訪れたのはパリ北部のモンマルトルという地区。かつて多くのブドウ畑がこの一帯に広がっていたという。今ではその名残はほとんどないが、かろうじて現在もワイン用ブドウを栽培している畑がある。

約1550平方メートルの敷地に植えられた品種は赤ワイン用のガメイやピノ・ノワール等。およそ2千株が植わっている。この畑で収穫されたブドウは区役所内にある地下貯蔵庫で仕込まれるそうだ。生産量は約500リットル、ボトルにして約1000本と数は限られている。そのため値段は1本40ユーロ(約4,150円)。フランスの一般的な小売店で売られている普段使いのワインが10ユーロ(約1,040円)前後、安価なものは2ユーロ(約208円)前後で売られていることに比べると、決して安くない値段だ。

今では珍しいパリワインだが、かつてはそれなりに知名度もあったという。パリを含む地域で造られていたワインとは、どのようなものだったのだろうか? 市内西部パッシー地区にあるパリワイン博物館でうかがった。
「中世の頃、パリを含む地域は美味しい白ワインが造られることで有名でした。
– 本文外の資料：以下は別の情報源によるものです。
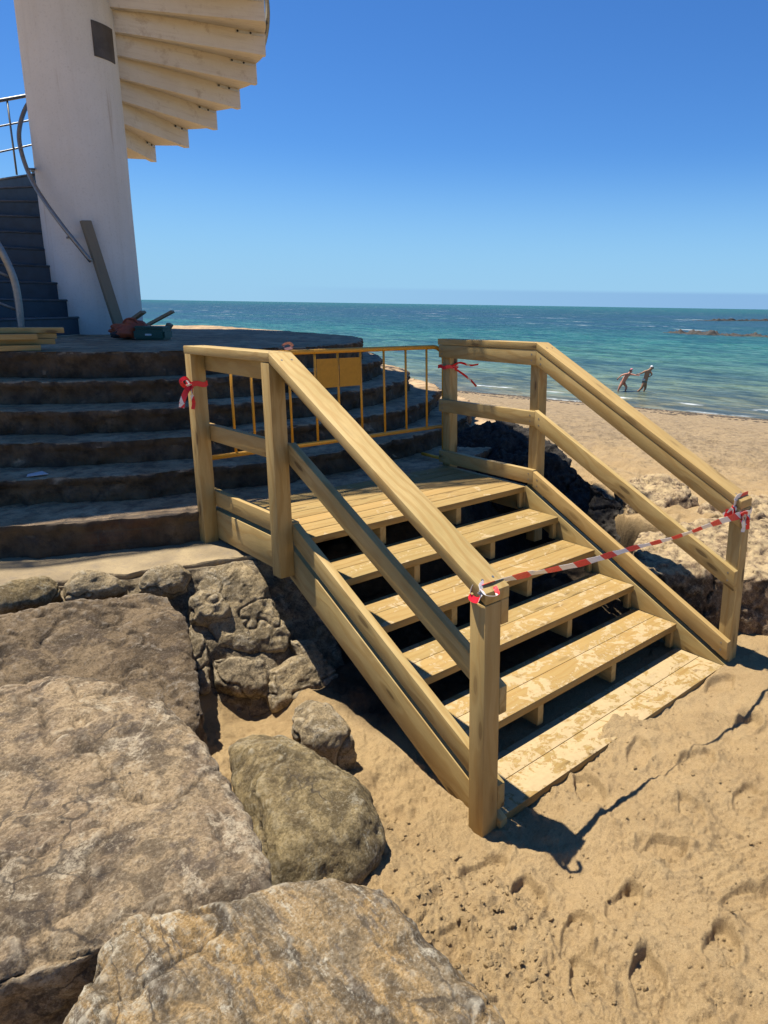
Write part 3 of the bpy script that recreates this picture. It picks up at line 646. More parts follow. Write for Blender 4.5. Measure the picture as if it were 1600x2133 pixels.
# rubble wall below the ledge
rub = empty('rubble_wall', (-.6, .3, -.8), 'rubble and mortar wall under the ledge next to the wooden stairs', 'wall')
def rubble_body():
    A = np.radians(np.linspace(200, 262, 300)); T = np.linspace(0, 1, 70); V = []; 
    for a in A:
        for t in T:
            R = 4.74+.62*t**1.15; z = -.30-.72*t
            x = CX+R*math.cos(a); y = CY+R*math.sin(a); V.append((x, y, z))
    V = np.array(V); nn = np.stack([(V[:, 0]-CX), (V[:, 1]-CY), V[:, 0]*0+3], 1); nn /= np.linalg.norm(nn, axis=1)[:, None]
    d, i = worley(V[:, 0]*7+V[:, 2]*2, V[:, 2]*8+V[:, 1]*2, 5)
    V = V+nn*(.05*fbm(V[:, 0]*5, V[:, 1]*5, V[:, 2]*5, o=5, seed=7)+.05*np.clip(.6-d, 0, 1)+.085)[:, None]
    L, m = len(A), len(T); idx = np.arange(L*m).reshape(L, m); v = V.tolist(); F_ = [(int(idx[i, j]), int(idx[i+1, j]), int(idx[i+1, j+1]), int(idx[i, j+1])) for i in range(L-1) for j in range(m-1)]
    # right-hand return under the landing + back
    b0 = len(v)
    for i in range(L): v.append([CX+4.5*math.cos(A[i]), CY+4.5*math.sin(A[i]), -.30])
    b1 = len(v)
    for i in range(L): v.append([CX+4.5*math.cos(A[i]), CY+4.5*math.sin(A[i]), -1.05])
    for i in range(L-1):
        F_.append((b0+i, b0+i+1, int(idx[i+1, 0]), int(idx[i, 0]))); F_.append((b1+i, b0+i, b0+i+1, b1+i+1)); F_.append((int(idx[i, m-1]), int(idx[i+1, m-1]), b1+i+1, b1+i))
    F_.append(tuple([int(k) for k in idx[L-1][::-1]]+[b0+L-1, b1+L-1])); F_.append(tuple([int(k) for k in idx[0]]+[b1, b0]))
    me = mesh_from(v, F_); smooth_angle(me, 60); link('mortar', me, R_MORTAR, rub)
rubble_body()
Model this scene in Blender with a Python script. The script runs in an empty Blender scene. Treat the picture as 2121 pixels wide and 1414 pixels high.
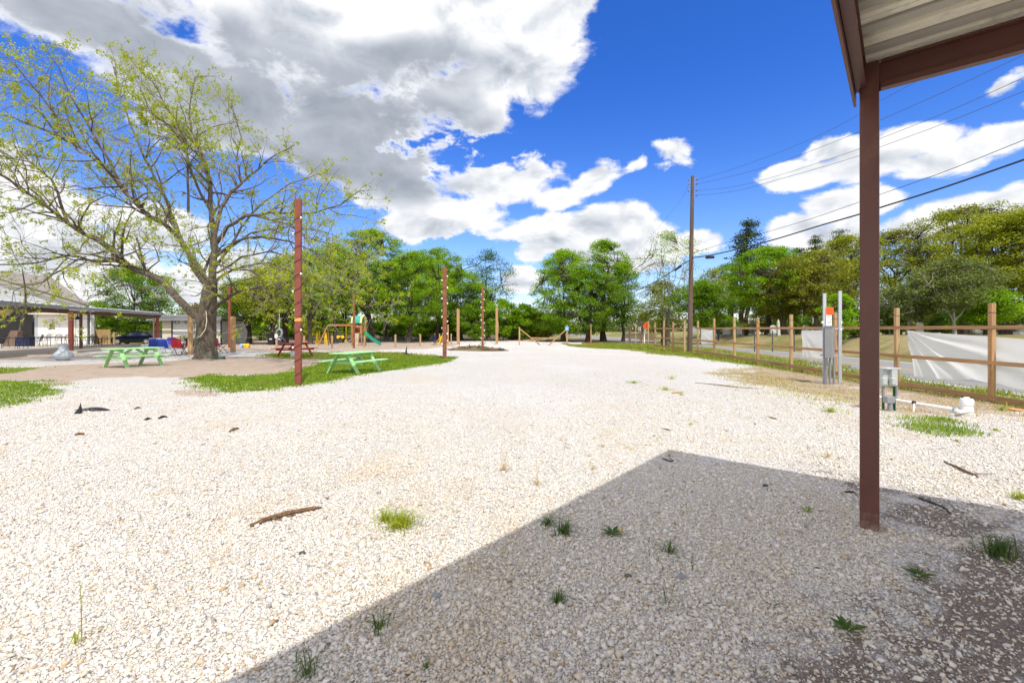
import bpy, math, random
import numpy as np
from mathutils import Vector, Matrix
R=math.radians
scene=bpy.context.scene
C=scene.collection
F,CX,HY,H=943.0,1060.5,681.0,1.5
def P(px,py,d): return Vector(((px-CX)/F*d, d, H-(py-HY)/F*d))
def XD(px,d): return (px-CX)/F*d
def S(t):
    t=np.clip(t,0,1); return t*t*(3-2*t)
# ------------------------------------------------------------------ terrain height
def gz(x,y):
    x=np.asarray(x,float); y=np.asarray(y,float)
    z=1.1*S((x-18.6)/5.0)*(0.55+0.45*S((60-y)/30.0))
    z=z-0.12*S((x-6)/3.5)*(1-S((y-12)/10.0))
    z=z-0.27*S((-x-31)/5.0)*S((y-43)/6.0)
    und=0.018*np.sin(x*1.3+0.7*np.sin(y*0.9))+0.016*np.sin(y*1.1+x*0.5+1.2)
    z=z+und*S((y-4)/6.0)*S((11.0-x)/2.0)*S((x+24)/3.0)
    return z
def gzf(x,y): return float(gz(x,y))
def G(px,py):
    "ground point seen at a pixel"
    d=F*H/(py-HY)
    for _ in range(4):
        x=(px-CX)/F*d; d=F*(H-gzf(x,d))/(py-HY)
    x=(px-CX)/F*d
    return Vector((x,d,gzf(x,d)))
def V(x,y,dz=0): return Vector((x,y,gzf(x,y)+dz))
# ------------------------------------------------------------------ mesh helpers
def mesh_np(name,verts,faces,mat=None,smooth=False):
    verts=np.asarray(verts,np.float32); faces=np.asarray(faces,np.int32)
    me=bpy.data.meshes.new(name); k=faces.shape[1]; M=len(faces)
    me.vertices.add(len(verts)); me.vertices.foreach_set('co',verts.ravel())
    me.loops.add(M*k); me.loops.foreach_set('vertex_index',faces.ravel())
    me.polygons.add(M); me.polygons.foreach_set('loop_start',np.arange(0,M*k,k,dtype=np.int32))
    if smooth: me.polygons.foreach_set('use_smooth',np.ones(M,bool))
    me.update(calc_edges=True)
    if mat: me.materials.append(mat)
    return me
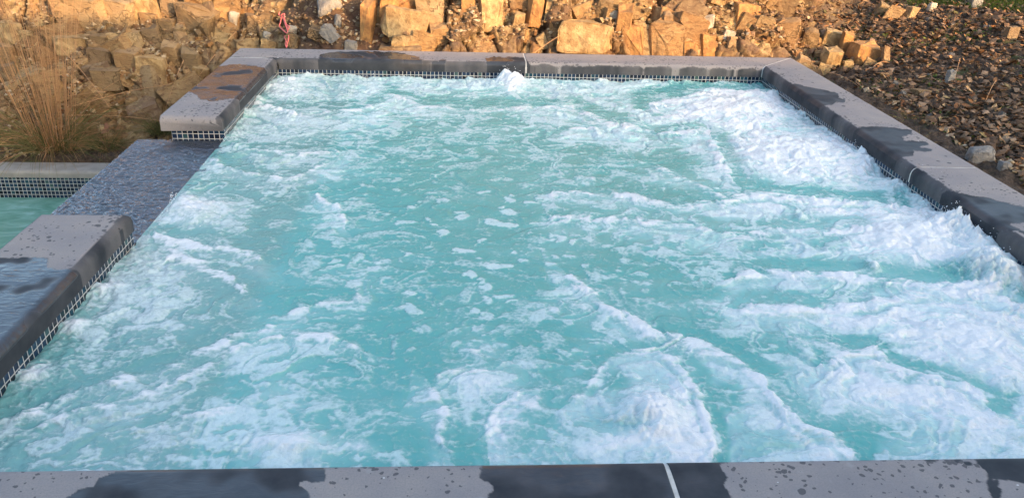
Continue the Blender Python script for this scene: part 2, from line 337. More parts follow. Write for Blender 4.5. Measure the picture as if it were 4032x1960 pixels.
sheet('patio', -9, 12, -14, -D-.34, -.446, mat_plain('patio_paving', (.30, .28, .26), (.38, .36, .33), .9, 2))['kind'] = 'structure'
# ---------------------------------------------------------------- spa: copings
WETP = [[(1090,232),(1170,240),(1250,240),(1262,215),(1305,205),(1400,203),(1476,203),(1583,209),(1651,226),(1668,243),(1754,235),(1758,243),(1677,252),(1680,262),(1700,310),(1090,310)],
 [(1910,230),(1943,224),(2060,226),(2084,247),(2156,252),(2173,277),(2180,310),(1905,310),(1930,270)],
 [(2450,272),(2490,264),(2520,268),(2600,272),(2700,280),(2700,310),(2430,310)],
 [(845,262),(862,262),(900,256),(980,255),(1042,268),(1100,290),(1120,300),(960,480),(925,425),(939,386),(838,400),(788,391),(755,363),(725,355)],
 [(745,525),(765,480),(775,470),(827,458),(850,480),(905,470),(940,440),(900,540)],
 [(-400,1013),(190,1013),(183,1055),(252,1060),(302,1053),(359,1074),(381,1060),(417,1024),(467,974),(482,916),(475,890),(462,886),(503,866),(515,830),(590,830),(560,1000),(0,1560),(-600,1900)],
 [(3090,335),(3107,329),(3151,335),(3213,349),(3263,358),(3300,369),(3302,386),(3330,394),(3325,402),(3286,404),(3274,414),(3224,416),(3190,391)],
 [(3358,506),(3431,497),(3526,503),(3588,514),(3590,528),(3554,539),(3560,551),(3655,562),(3657,570),(3621,578),(3669,590),(3666,598),(3599,595),(3593,612),(3543,620),(3504,615),(3431,565)],
 [(3699,740),(3728,742),(3780,762),(3785,758),(3838,771),(3920,788),(3977,802),(4060,825),(4200,900),(4060,875),(4015,878),(3972,883),(4006,895),(4060,925),(4015,914),(3929,893),(3900,883),(3776,811)],
 [(200,2060),(243,1960),(313,1926),(368,1910),(391,1883),(470,1852),(509,1840),(548,1810),(963,1790),(1252,1820),(1287,1848),(1276,1895),(1221,1903),(1182,1895),(1182,1910),(1221,1960),(1240,2080)],
 [(1894,1840),(1917,1790),(2016,1780),(2838,1780),(2853,1816),(2838,1832),(2861,1879),(2853,1910),(2885,1960),(2930,2080),(1900,2080),(1925,1960),(1949,1926),(1925,1895),(1886,1879)],
 [(3800,1760),(3855,1816),(3879,1848),(3894,1895),(3918,1879),(3957,1887),(4040,1905),(4200,1960),(4200,1740)],
 [(3890,1890),(3925,1890),(3950,1925),(3930,1965),(3905,1960),(3892,1925)], [(3645,1775),(3680,1775),(3686,1805),(3665,1822),(3640,1812)],
 [(3758,1785),(3775,1787),(3785,1805),(3770,1822),(3752,1812)], [(3798,1818),(3815,1817),(3822,1828),(3812,1835),(3796,1828)]]
def wetmask(x, y, z):
    n = fbm(x*26, y*26, 4, 31)
    u, v = plan2px(x, y, np.zeros_like(x)); sc = 3254/(np.hypot(x-CAM[0], y-CAM[1])+.3)*.012
    d = np.full(x.shape, -1e9)
    for p in WETP:
        P = np.array(p); 
        if P[:, 0].max() < u.min()-50 or P[:, 0].min() > u.max()+50: continue
        d = np.maximum(d, pip(u, v, p))
    return ss(-.6, .6, (d+n*sc*.9)/ (sc*.12)), n
def coping(parent, A, dirv, out, s0, s1, name='coping_stone', label=None, res=.005, round0=False, round1=False, nosewet=.022, m0=0, m1=0, glossy=.6, w=CW):
    # A: a point on the inner nose line; s runs along dirv; d runs along out. m0/m1: mitre slopes (ends move with d)
    r = NR; arc = [(r-r*math.sin(a), -r+r*math.cos(a)) for a in np.linspace(math.pi/2, 0, 9)]
    prof = [(0., -T+.003), (0., -(T+r)/2), *arc]
    k = int((w-r)/res); prof += [(r+(w-r)*i/k, 0.) for i in range(1, k+1)]
    prof += [(w, -.012), (w, -T)]; prof = np.array(prof); npf = len(prof)
    n = int((s1-s0)/res)+1
    t = np.linspace(0, 1, n)
    if round0 or round1:
        extra = np.array([0, .002, .006, .012, .020, .030])/(s1-s0); t = np.unique(np.concatenate([t, extra if round0 else [], 1-extra if round1 else []]))
    n = len(t); dd, tt = np.meshgrid(prof[:, 0], t); zz, _ = np.meshgrid(prof[:, 1], t)
    S = (s0+m0*dd)*(1-tt)+(s1+m1*dd)*tt; A = np.array(A, float); dv = np.array(dirv, float); ov = np.array(out, float)
    for flag, e in ((round0, S-s0), (round1, s1-S)):
        if flag:
            q = np.clip(e, 0, r); ze = -r+np.sqrt(np.maximum(r*r-(r-q)**2, 0)); zz = np.minimum(zz, np.where(zz > -.0001-r, np.minimum(zz, ze), zz))
    X = A[0]+dv[0]*S+ov[0]*dd; Y = A[1]+dv[1]*S+ov[1]*dd
    zz = zz+np.where(zz > -.001, .0012*fbm(X*12, Y*12, 3, 40), 0)
    wm, nz = wetmask(X, Y, zz)
    nose = ss(-.3, .3, (nosewet+.018*fbm(X*9, Y*9, 4, 44)-np.minimum(dd, NR)-np.maximum(0, zz+NR)*0)/.004)*ss(.5, .4, dd/w)*(zz < -.0008)
    wet = np.maximum(wm, nose*np.clip(.80+.5*fbm(X*6, Y*6, 4, 88), .45, 1)); gloss = np.clip(glossy*wm*ss(-.35, .1, fbm(X*5, Y*5, 3, 50))+.12, 0, 1)*(zz > -.02)
    spray = ss(-.3, .5, fbm(X*2.2, Y*2.2, 3, 60))+ss(.12, 0, dd)*.6
    V = np.stack([X, Y, zz], -1).reshape(-1, 3); nv = len(V)
    Fq = gridf(npf, n); cr = dv[0]*ov[1]-dv[1]*ov[0]
    fl = Fq[:, ::-1].copy() if cr > 0 else Fq
    # end caps: fans down to the underside
    caps = []; ring0 = list(range(npf)); ring1 = list(range((n-1)*npf, n*npf))
    o = mesh(name, V, fl, M_COP, parent, smooth=True, attrs={'wet': wet, 'gloss': gloss, 'spray': spray})
    bm = bmesh.new(); bm.from_mesh(o.data); bm.verts.ensure_lookup_table()
    for ring in (ring0, ring1):
        try: bm.faces.new([bm.verts[i] for i in ring])
        except ValueError: pass
    bmesh.ops.recalc_face_normals(bm, faces=bm.faces); bm.to_mesh(o.data); bm.free()
    if label: o['label'] = label
    return o
tub = tag(empty('hot_tub', (W/2, -D/2, -1.1)), 'large square stone-edged hot tub full of bubbling turquoise water', 'hot tub')
g = .004; XJ = 1.636; XF = 1.656; YJ = -2.05
coping(tub, (0, 0), (1, 0), (0, 1), -CW, XJ-g, label='left grey coping stone along the back edge with a brown wet patch', nosewet=.022)
coping(tub, (0, 0), (1, 0), (0, 1), XJ+g, W-g*1.4, m1=1, label='right mostly dry grey coping stone along the back edge', nosewet=.004)
coping(tub, (W, 0), (0, -1), (1, 0), g*1.4, -YJ-g, m0=-1, label='back coping stone of the right edge with two dark wet patches', nosewet=.034, glossy=.15)
coping(tub, (W, 0), (0, -1), (1, 0), -YJ+g, D+CW, label='front coping stone of the right edge', nosewet=.034, glossy=.25)
coping(tub, (0, 0), (0, -1), (-1, 0), g*2, -YE, label='coping stone at the back of the left edge, wet in the middle', round1=True, nosewet=.026, glossy=.95)
coping(tub, (0, 0), (0, -1), (-1, 0), -YF, D+CW, label='coping stone at the front of the left edge, half wet', round0=True, nosewet=.030, glossy=.9)
coping(tub, (0, -D), (1, 0), (0, -1), g, XF-g*1.3, label='left coping stone of the front edge', res=.0032, nosewet=.010, glossy=.35)
coping(tub, (0, -D), (1, 0), (0, -1), XF+g*1.3, W-g, label='right coping stone of the front edge, speckled with drops', res=.0032, nosewet=.010, glossy=.12)
def joint(p, q, w, prof=True):
    p = np.array(p); q = np.array(q); d = (q-p)/np.linalg.norm(q-p); nrm = np.array([-d[1], d[0]])*w/2
    V = []; Fc = []; L = np.linalg.norm(q-p)                      # p is on the nose side
    ts = [(0.0, -T+.003), (.0, -.035), (.004, -.02), (.012, -.009), (.028, -.0028), (.05, -.0006), (L*.5, -.0006), (L, -.0008), (L, -T+.003)]
    for s_, z in ts:
        j = .0008*math.sin(s_*90); c = p+d*s_+nrm*j
        V += [(*(c-nrm), z), (*(c+nrm), z)]
    for k in range(len(ts)-1): Fc.append((2*k, 2*k+1, 2*k+3, 2*k+2))
    mesh('mortar_joint', V, Fc, M_GROUT, tub)
joint((XJ, -.001), (XJ, CW), .012); joint((XF, -D+.001), (XF, -D-CW), .0125); joint((W-.001, YJ), (W+CW, YJ), .009)
joint((W-.001, -.001), (W+CW, CW), .011); joint((-.03, g), (-CW, g), .012); joint((.001, .0), (.001, .034), .012)
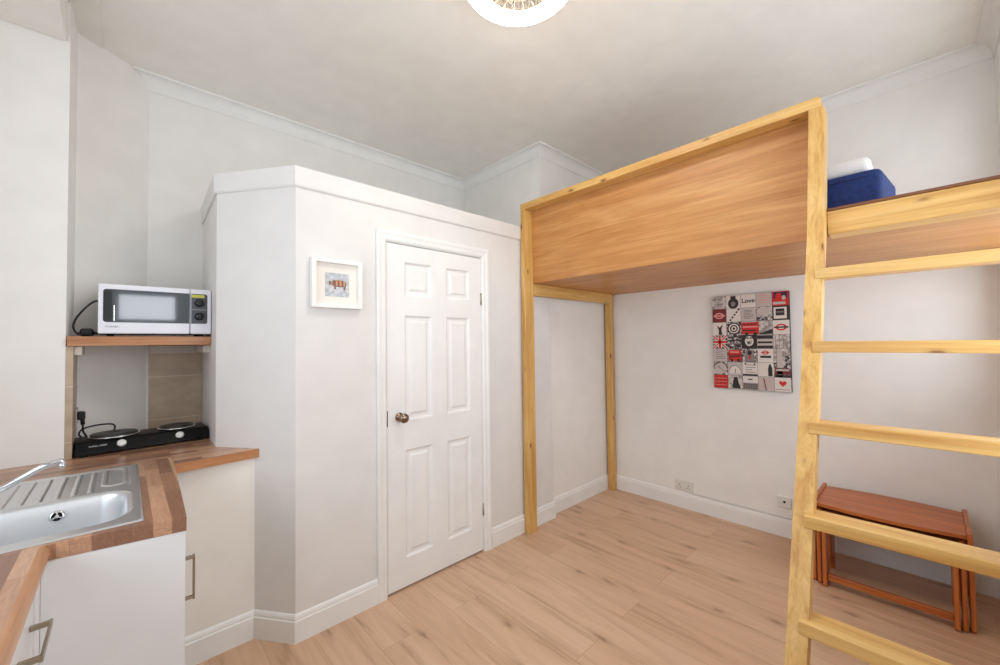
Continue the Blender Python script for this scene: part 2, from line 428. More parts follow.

しかし、現在ではそのほとんどが消えてしまいました。ただし1960年頃から、以前の栄光を取り戻そうと個人や市町村で再びブドウ栽培を始めたところもあります」

今では全く関係ないように思われる市内の場所も、ワインに関連したものがあるという。例えば、現在多くの高級ブランドが店を構えるサンジェルマン・デ・プレ地区。そこに建つサンジェルマン・デ・プレ教会もその一つだ。
「ワイン農家に信仰されている聖人に聖ヴィンセントという人がいます。彼にまつわるパリのサンジェルマン・デ・プレ教会は、パリを中心とする農家のよりどころとなっていました」

ちなみに、畑が残るモンマルトルでは毎年10月第2週目にワイン収穫祭が開かれ、当日は中世の衣装に着飾った地元の人々が練り歩く。生産規模は少なくともパリワインの伝統は受け継がれているのだ。